Hava kamera platformlarının karmaşıklığı ve işletme maliyetinden kurtulacaklarını belirten Hill, “Benzer sonuçlar elde edecek bir sistemi 3,000 dolara kurabilirsiniz” ifadesini kullandı.
Hill, BOSCO sistemini uçaklar dışındaki nesneler üzerinde de denemek istedikleri, Güneş ile kamera arasına girecek her nesne için yöntemin kullanılma potansiyeli olduğunu söyledi.
Schlieren yönteminde kullanılan arka plan, sadece süpersonik şok dalgalarını değil, aynı zamanda kanat ucu girdaplarını ve jet yakıtı dumanının etkilerini de gözler önüne seriyor. NASA, gelecekte daha gelişmiş sistemlerin kullanılmasıyla sesten yavaş uçan uçakların, rüzgar türbinlerinin ve anayollardaki araçların akışkan alanlarını görüntüleyebileceklerini düşünüyor.

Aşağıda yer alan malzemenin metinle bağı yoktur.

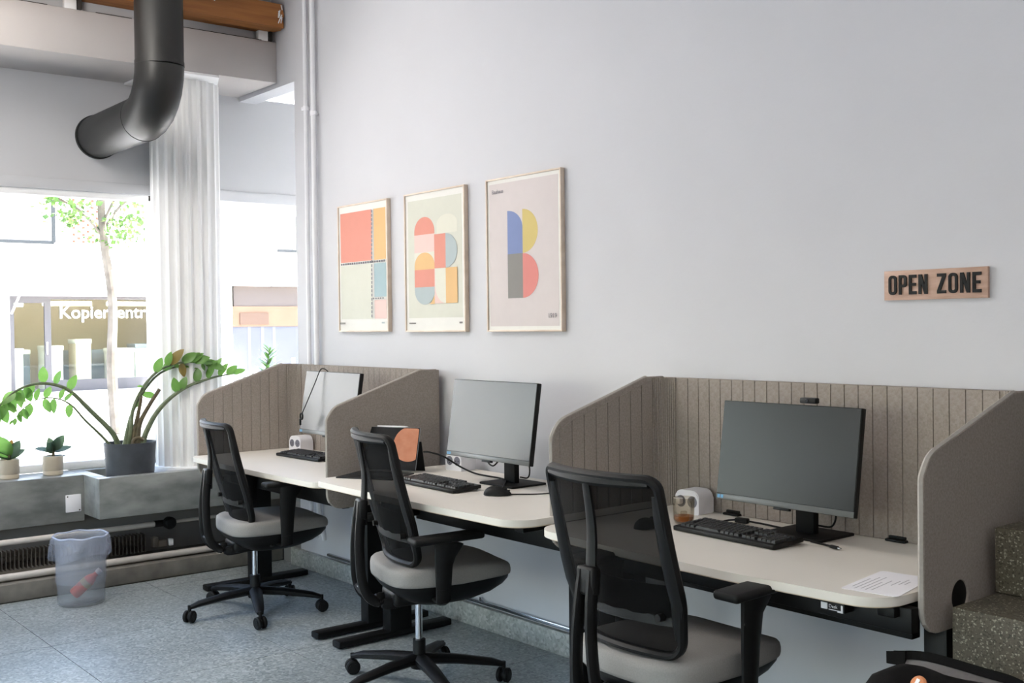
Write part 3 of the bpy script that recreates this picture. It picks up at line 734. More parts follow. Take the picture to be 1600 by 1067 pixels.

Haering, “Çölün veya Güneş’in arka plan olarak kullanıldığı tüm bu yöntemlerde, yerden veya havadan görüntüleme yapmanın kendine özgü limitleri var. Gelecekte tüm bu öğeleri bir araya getirerek uçakların karmaşık akışlan desenlerini görselleştirmeyi planlıyoruz. Bu sayede sessiz süpersonik uçuşu mümkün kulabiliriz” ifadesini kullandı.